After getting the power to work, the next step in bringing up the new quad’s raspberry pi interface board is getting the FDCAN ports to work.  As described in my last roadmap, this board has multiple independent FDCAN buses.  There are 2 STM32G4’s each with 2 FDCAN buses so that every leg gets a separate bus.  There is a 5th auxiliary bus for any other peripherals driven from a third STM32G4.  All 3 of the STM32G4’s communicate with the raspberry pi as SPI slaves.

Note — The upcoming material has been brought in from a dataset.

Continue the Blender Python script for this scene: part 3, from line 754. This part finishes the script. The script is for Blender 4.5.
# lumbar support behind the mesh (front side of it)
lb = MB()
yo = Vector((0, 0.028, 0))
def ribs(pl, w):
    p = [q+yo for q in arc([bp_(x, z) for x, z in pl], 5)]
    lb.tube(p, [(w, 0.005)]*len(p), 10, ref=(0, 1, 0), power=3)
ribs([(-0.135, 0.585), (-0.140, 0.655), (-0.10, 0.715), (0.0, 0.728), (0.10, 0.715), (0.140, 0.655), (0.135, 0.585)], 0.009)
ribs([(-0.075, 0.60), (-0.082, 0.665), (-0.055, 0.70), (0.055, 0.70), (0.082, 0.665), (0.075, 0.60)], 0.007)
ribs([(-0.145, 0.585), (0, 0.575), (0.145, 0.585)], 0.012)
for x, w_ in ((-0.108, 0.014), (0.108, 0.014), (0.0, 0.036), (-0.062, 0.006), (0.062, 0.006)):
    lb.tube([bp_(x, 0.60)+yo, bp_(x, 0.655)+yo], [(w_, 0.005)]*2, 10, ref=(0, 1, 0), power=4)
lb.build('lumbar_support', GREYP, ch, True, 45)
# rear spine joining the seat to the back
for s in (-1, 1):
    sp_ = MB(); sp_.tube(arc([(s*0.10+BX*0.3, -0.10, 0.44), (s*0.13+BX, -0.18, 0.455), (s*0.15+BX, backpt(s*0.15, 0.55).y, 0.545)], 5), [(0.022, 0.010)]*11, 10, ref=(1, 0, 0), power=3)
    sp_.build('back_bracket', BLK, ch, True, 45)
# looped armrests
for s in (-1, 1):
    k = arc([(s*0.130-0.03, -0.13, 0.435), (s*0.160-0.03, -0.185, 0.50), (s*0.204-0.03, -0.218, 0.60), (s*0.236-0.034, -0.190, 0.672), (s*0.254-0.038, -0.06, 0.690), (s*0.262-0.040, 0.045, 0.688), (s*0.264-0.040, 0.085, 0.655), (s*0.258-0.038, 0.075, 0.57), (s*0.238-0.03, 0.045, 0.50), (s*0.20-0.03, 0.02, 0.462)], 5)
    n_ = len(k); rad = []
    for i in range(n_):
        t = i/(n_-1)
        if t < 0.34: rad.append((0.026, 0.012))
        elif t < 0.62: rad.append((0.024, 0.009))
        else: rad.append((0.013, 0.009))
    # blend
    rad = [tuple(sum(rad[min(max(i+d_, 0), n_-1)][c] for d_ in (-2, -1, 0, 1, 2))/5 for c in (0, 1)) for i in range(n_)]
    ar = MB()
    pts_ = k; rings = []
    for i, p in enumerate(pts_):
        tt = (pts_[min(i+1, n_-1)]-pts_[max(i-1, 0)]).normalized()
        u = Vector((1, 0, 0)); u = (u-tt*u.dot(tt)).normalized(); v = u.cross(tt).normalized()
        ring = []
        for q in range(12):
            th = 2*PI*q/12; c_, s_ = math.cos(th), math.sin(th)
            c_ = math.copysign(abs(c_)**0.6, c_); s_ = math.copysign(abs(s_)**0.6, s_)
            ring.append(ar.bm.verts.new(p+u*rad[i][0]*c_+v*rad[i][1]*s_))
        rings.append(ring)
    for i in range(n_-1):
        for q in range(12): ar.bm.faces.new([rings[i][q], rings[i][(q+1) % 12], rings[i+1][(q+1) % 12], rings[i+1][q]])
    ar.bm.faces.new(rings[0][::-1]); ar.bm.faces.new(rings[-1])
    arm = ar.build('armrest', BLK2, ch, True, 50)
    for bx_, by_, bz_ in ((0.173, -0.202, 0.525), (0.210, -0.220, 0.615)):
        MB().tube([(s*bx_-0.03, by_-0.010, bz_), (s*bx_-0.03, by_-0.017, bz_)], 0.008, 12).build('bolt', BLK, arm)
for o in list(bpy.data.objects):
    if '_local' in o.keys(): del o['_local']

Making this work was straightforward, if tedious.  I designed a simple SPI based protocol that would allow transmission and receipt of FD-CAN frames at a high rate in a relatively efficient manner, then implemented that on the STM32s.  On the raspberry pi side I initially used the linux kernel driver, but found that it didn’t give sufficient control over hold times during the transmission.  Since the SPI slave is implemented in software, I needed to leave sufficient time after asserting the chip select and after transmitting the address bytes.  The kernel driver gives no control over this at all, so I resorted to directly manipulating the BCM2837s peripheral registers and busy loop waiting in a real time thread.

dsc_0347
A lot of scope probes!

After a decent supply of bugs were squashed, I got to a point where the host could send off 12 queries to all the servos with the four buses all being used simultaneously, then collating the responses back.  I haven’t spent much time optimizing the cycle time, but the initial go around is at around 1.0ms for a query of all 12 devices which is about 1/3 of the 3.5ms I had in the previous single-bus RS485 version.